La domanda, a questo punto è: perché la Commissione europea e l’EFSA dovevano approvare la divulgazione di un prodotto biotech, ritenendone sicura l’importazione in Europa senza conoscerne il rapporto scientifico? La Monsanto, infatti, da parte sua, fino alla recente pubblicazione del documento su Indipendent, ha pensato di tenere il rapporto per sé, sotto stretta sorveglianza e riservatezza.
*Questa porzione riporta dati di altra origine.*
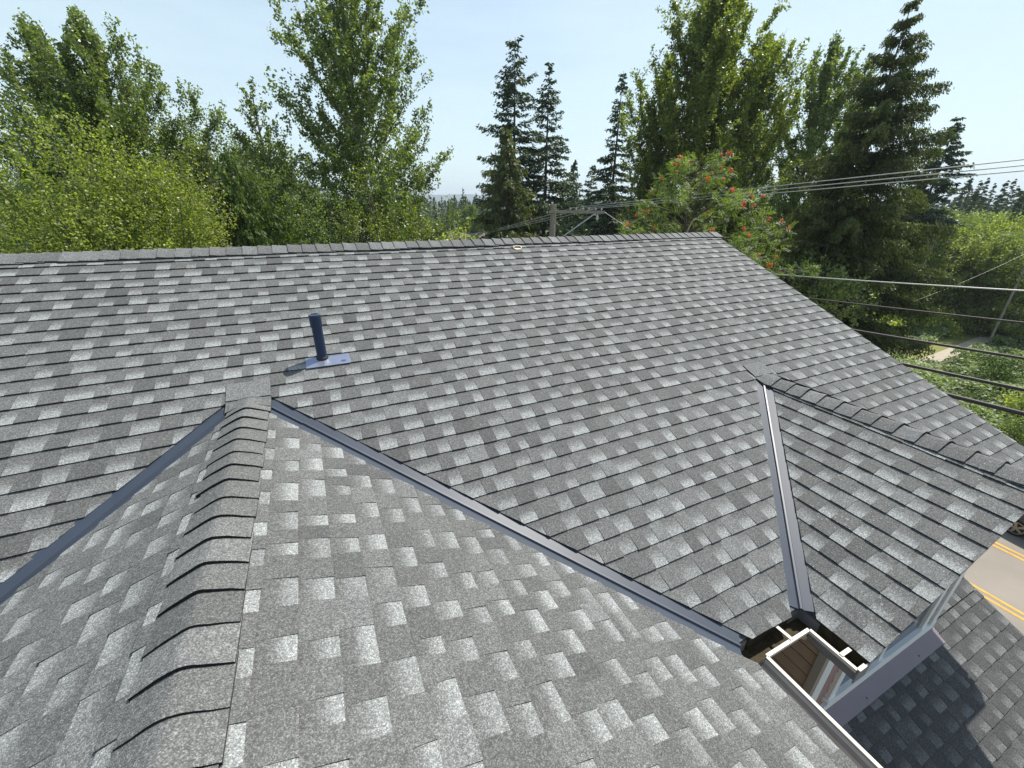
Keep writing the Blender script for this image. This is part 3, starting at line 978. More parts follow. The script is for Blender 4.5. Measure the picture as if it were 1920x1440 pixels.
lap_wall(w, (6.18, WYM), (6.18, yb), GZ, ZW, (1, 0))
lap_wall(w, (6.18, yb), (XW + .4, yb), GZ, ZW, (0, 1))
lap_wall(w, (XW + .4, yb), (XW + .4, WYM), GZ, ZW, (-1, 0))
lap_wall(w, (WX2R, WY2), (WX2R, WYM), GZ, ZW, (1, 0))
lap_wall(w, (WX2R, WYM), (6.18, WYM), GZ, ZW, (0, -1))
for xg, od in ((6.18, 1), (XW + .4, -1)):
    w.poly([(xg, WYM, ZW), (xg, yb, ZW), (xg, YR, ZW + (YR - WYM) * T)])
hpart(w.build("side_wall", [M_SIDING, M_GROOVE_SHADE]))
# front wall of the far gable: mauve siding, white trim, window
w = MB()
lap_wall(w, (WX2L, WY2), (WX2R, WY2), GZ, ZW, (0, -1), expo=0.14)
w.poly([(WX2L, WY2, ZW), (WX2R, WY2, ZW), (WX2R, WY2, Z2 - T * (WX2R - X2) - .04), (X2, WY2, Z2 - .04), (WX2L, WY2, Z2 - T * (X2 - WX2L) - .04)])
hpart(w.build("front_wall", [M_MAUVE, M_MAUVE]), "mauve front wall below the far gable")
w = MB()
w.poly([(WX1L, YF1 + .3, ZE), (WX1R, YF1 + .3, ZE), (X1, YF1 + .3, ZE + T * (WX1R - X1))])
hpart(w.build("gable_wall", M_SIDING))
tr = MB()
tr.box(WX2L - .034, WX2L + .0, WY2 - .02, WY2 + .035, -4.6, ZW)
hpart(tr.build("corner_board", M_TRIM_G))
tr = MB()
tr.box(WX2L - .034, WX2L + .10, WY2 - .040, WY2 - .021, -4.6, ZW)
hpart(tr.build("corner_board", M_TRIM))
tr = MB()
tr.box(5.40, 5.52, WY2 - .040, WY2 - .016, -4.6, ZW)
hpart(tr.build("corner_board", M_TRIM))
wd = MB()
WA, WB, WZ0, WZ1 = 3.50, 5.18, -4.02, -2.86
wd.box(WA, WA + .10, WY2 - .05, WY2 - .014, WZ0, WZ1)
wd.box(WB - .10, WB, WY2 - .05, WY2 - .014, WZ0, WZ1)
wd.box(WA + .10, WB - .10, WY2 - .05, WY2 - .014, WZ1 - .10, WZ1)
wd.box(WA - .03, WB + .03, WY2 - .065, WY2 - .014, WZ0 - .04, WZ0)
wo = hpart(wd.build("window", M_TRIM), "white framed window under the far gable")
sh = MB()
mx_ = 0.5 * (WA + WB)
sh.box(mx_ - .03, mx_ + .03, WY2 - .040, WY2 - .016, WZ0, WZ1 - .10)
sh.build("window_mullion", M_TRIM, wo)
gl = MB()
gl.box(WA + .10, mx_ - .03, WY2 - .026, WY2 - .018, WZ0, WZ1 - .10)
gl.box(mx_ + .03, WB - .10, WY2 - .026, WY2 - .018, WZ0, WZ1 - .10)
gl.build("window_pane", M_GLASS, wo)
tr = MB()
tr.box(WX2L - .02, 5.52, WY2 - .045, WY2 - .016, -4.26, -4.15)
hpart(tr.build("base_trim", M_TRIM))

# ---- lower roof over the entrance
LT = 0.46
LZ0 = -4.27
LXR = 6.64
CL = math.hypot(1, LT)
NL, VL = (0, -LT / CL, 1 / CL), (0, 1 / CL, LT / CL)
LYE = -2.6
LZE = LZ0 - LT * (WY2 - LYE)
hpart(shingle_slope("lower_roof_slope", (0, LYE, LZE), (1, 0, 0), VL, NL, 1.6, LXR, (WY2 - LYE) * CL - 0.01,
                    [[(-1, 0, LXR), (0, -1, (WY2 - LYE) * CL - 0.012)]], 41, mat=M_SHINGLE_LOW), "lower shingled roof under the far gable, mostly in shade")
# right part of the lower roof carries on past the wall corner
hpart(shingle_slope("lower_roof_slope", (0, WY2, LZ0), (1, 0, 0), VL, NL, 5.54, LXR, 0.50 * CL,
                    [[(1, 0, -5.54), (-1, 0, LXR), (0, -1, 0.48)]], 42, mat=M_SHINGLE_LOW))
d2 = MB()
slab(d2, [(1.6, LYE, LZE), (LXR - .02, LYE, LZE), (LXR - .02, WY2, LZ0), (1.6, WY2, LZ0)])
slab(d2, [(5.54, WY2, LZ0), (LXR - .02, WY2, LZ0), (LXR - .02, WY2 + .45, LZ0 + .45 * LT), (5.54, WY2 + .45, LZ0 + .45 * LT)])
hpart(d2.build("roof_deck", M_BARGE))
w = MB()
lap_wall(w, (6.25, WY2), (6.25, LYE + .3), GZ, LZE - .1, (1, 0))
lap_wall(w, (1.8, LYE + .3), (6.25, LYE + .3), GZ, LZE - .1, (0, -1))
hpart(w.build("porch_wall", [M_SIDING, M_GROOVE_SHADE]))
bd = MB()
bd.hexa([(LXR - .04, LYE, LZE - .2), (LXR - .01, LYE, LZE - .2), (LXR - .01, WY2 + .45, LZ0 + .45 * LT - .2), (LXR - .04, WY2 + .45, LZ0 + .45 * LT - .2)],
        [(LXR - .04, LYE, LZE - .04), (LXR - .01, LYE, LZE - .04), (LXR - .01, WY2 + .45, LZ0 + .45 * LT - .04), (LXR - .04, WY2 + .45, LZ0 + .45 * LT - .04)])
hpart(bd.build("rake_board", M_BARGE))
# apron flashing where the wall meets the lower roof
ap = MB()
nl, vl = np.array(NL), np.array(VL)
def lpt(x, dy, h):
    return np.array([x, WY2 - dy, LZ0 - LT * dy]) + nl * h
ap.hexa([lpt(2.2, .165, .024), lpt(5.52, .165, .024), lpt(5.52, .012, .030), lpt(2.2, .012, .030)],
        [lpt(2.2, .165, .028), lpt(5.52, .165, .028), lpt(5.52, .012, .034), lpt(2.2, .012, .034)])
ao = hpart(ap.build("apron_flashing", M_APRON), "mauve grey metal apron along the top of the lower roof")
for xx in (4.10, 5.05):
    nl_ = MB()
    nl_.lathe(lpt(xx, .125, .026), [(0, .008), (.008, .006)], axis=nl, sides=8)
    nl_.build("nail_head", M_PIPE, ao)

# ------------------------------------------------------------------ ground, road, path
def sheet(name, pts, mat, label=None):
    o = add_mesh(name, pts, [tuple(range(len(pts)))], mat)
    o["kind"] = "structure"
    return o
R_ = 4200.0
M_SOIL = simple_mat("weedy_soil", (0.075, 0.095, 0.035), rough=0.95, var=0.45, scale=0.5, bump=0.3)
sheet("ground", [(-R_, -R_, GZ), (R_, -R_, GZ), (R_, R_, GZ), (-R_, R_, GZ)], M_SOIL)
sheet("road", [(13.6, -400, GZ + .02), (25.6, -400, GZ + .02), (25.6, 400, GZ + .02), (13.6, 400, GZ + .02)], M_ASPH)
rl = MB()
for xx in (17.72, 17.98, 21.02, 21.28):
    rl.poly([(xx - .06, -390, GZ + .026), (xx + .06, -390, GZ + .026), (xx + .06, 390, GZ + .026), (xx - .06, 390, GZ + .026)])
tag(rl.build("road_markings", M_YELLOW), kind="structure")
kb = MB()
kb.box(13.3, 13.6, -400, 400, GZ - .1, GZ + .15)
kb.box(25.6, 25.9, -400, 400, GZ - .1, GZ + .15)
tag(kb.build("kerb", M_KERB), kind="structure")
sheet("grass_verge", [(34, 13.2, GZ + .03), (64, 15.8, GZ + .03), (64, 18.3, GZ + .03), (34, 16.6, GZ + .03)], M_GRASS)
sheet("path", [(36, 12.9, GZ + .05), (66, 15.0, GZ + .05), (66, 16.1, GZ + .05), (36, 13.9, GZ + .05)], M_PATH)
#@@PART2
# ------------------------------------------------------------------ vegetation builders
def leaf_mesh(name, C, Ld, Nd, ln, wd, tone, mat, parent=None):
    """many kite-shaped leaves as one mesh; C centres, Ld long axis, Nd normal (all Nx3)"""
    n = len(C)
    C = C.astype(np.float64)
    Ld = Ld / (np.linalg.norm(Ld, axis=1, keepdims=True) + 1e-9)
    W = np.cross(Ld, Nd)
    W = W / (np.linalg.norm(W, axis=1, keepdims=True) + 1e-9)
    ln, wd = np.asarray(ln)[:, None], np.asarray(wd)[:, None]
    co = np.empty((n, 4, 3))
    co[:, 0] = C - Ld * ln * 0.5
    co[:, 1] = C + W * wd * 0.5 - Ld * ln * 0.08
    co[:, 2] = C + Ld * ln * 0.5
    co[:, 3] = C - W * wd * 0.5 - Ld * ln * 0.08
    me = bpy.data.meshes.new(name)
    me.vertices.add(4 * n)
    me.vertices.foreach_set("co", co.reshape(-1).astype(np.float32))
    me.loops.add(4 * n)
    me.loops.foreach_set("vertex_index", np.arange(4 * n, dtype=np.int32))
    me.polygons.add(n)
    me.polygons.foreach_set("loop_start", np.arange(0, 4 * n, 4, dtype=np.int32))
    me.polygons.foreach_set("loop_total", np.full(n, 4, dtype=np.int32))
    a = me.attributes.new("tone", 'FLOAT', 'POINT')
    a.data.foreach_set("value", np.repeat(np.clip(tone, 0, 1), 4).astype(np.float32))
    me.materials.append(mat)
    me.update(calc_edges=True)
    o = bpy.data.objects.new(name, me)
    COL.objects.link(o)
    if parent:
        o.parent = parent
    return o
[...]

Evidentemente la decisione, da parte dei due organi, è stata presa “molto alla leggera”, se si considera il fatto che i risultati emersi dalle ricerche scientifiche su questo OGM sono addirittura imbarazzanti. E'stato provato, infatti, che questo tipo di mais transgenico abbia causato, nei ratti nutriti in laboratorio con tale prodotto, gravi anomalie sia nei reni che nel sangue.
Se questi non sono dati abbastanza allarmanti su cui intraprendere un’indagine più che rigorosa e dettagliata prima della diffusione di un prodotto sul mercato, allora è inutile continuare a spendere finanziamenti milionari per gli esperimenti sui ratti di prodotti biotech.
Un secondo episodio sconcertante, di cui non si è parlato abbastanza a voce alta, è l’avere ignorato, da parte della Commissione Europea, il rapporto di alcuni studi eseguiti su di un altro prodotto biotech della Monsanto, il MON810, la cui presenza è risultata negativa per l’impatto ambientale. La Commissione europea, nonostante questo, avrebbe approvato la coltivazione del mais, sostenendo davanti agli altri Stati membri la conformità del prodotto alle condizioni necessarie per consentirne la diffusione, quando non vi erano, invece, presupposti documentati necessari e sufficienti perché ciò avvenisse.
Fatti sconcertanti che passano quasi in sordina dimostrano ancora una volta la mancanza di un piano legislativo analitico che contempli la problematica OGM, e che, quindi, permetta di procedere nella ricerca attraverso un monitoraggio costante dei rischi evidenziati. Le conseguenze di tale, a mio parere, “appositamente” annebbiata situazione, sono ancora inconoscibili e, in qualche modo, se non si avanza con estrema attenzione, saremo noi a rimetterci, la nostra terra e le prossime, vicine, generazioni.
Con ciò, non si vuole discriminare la ricerca biotech di per sé, ma evidenziare l’esistenza di “movimenti speculativi”, che, mascherandosi dietro la tanto amata parola “progresso”, sono capaci di trasformare un ideale in un’ideologia.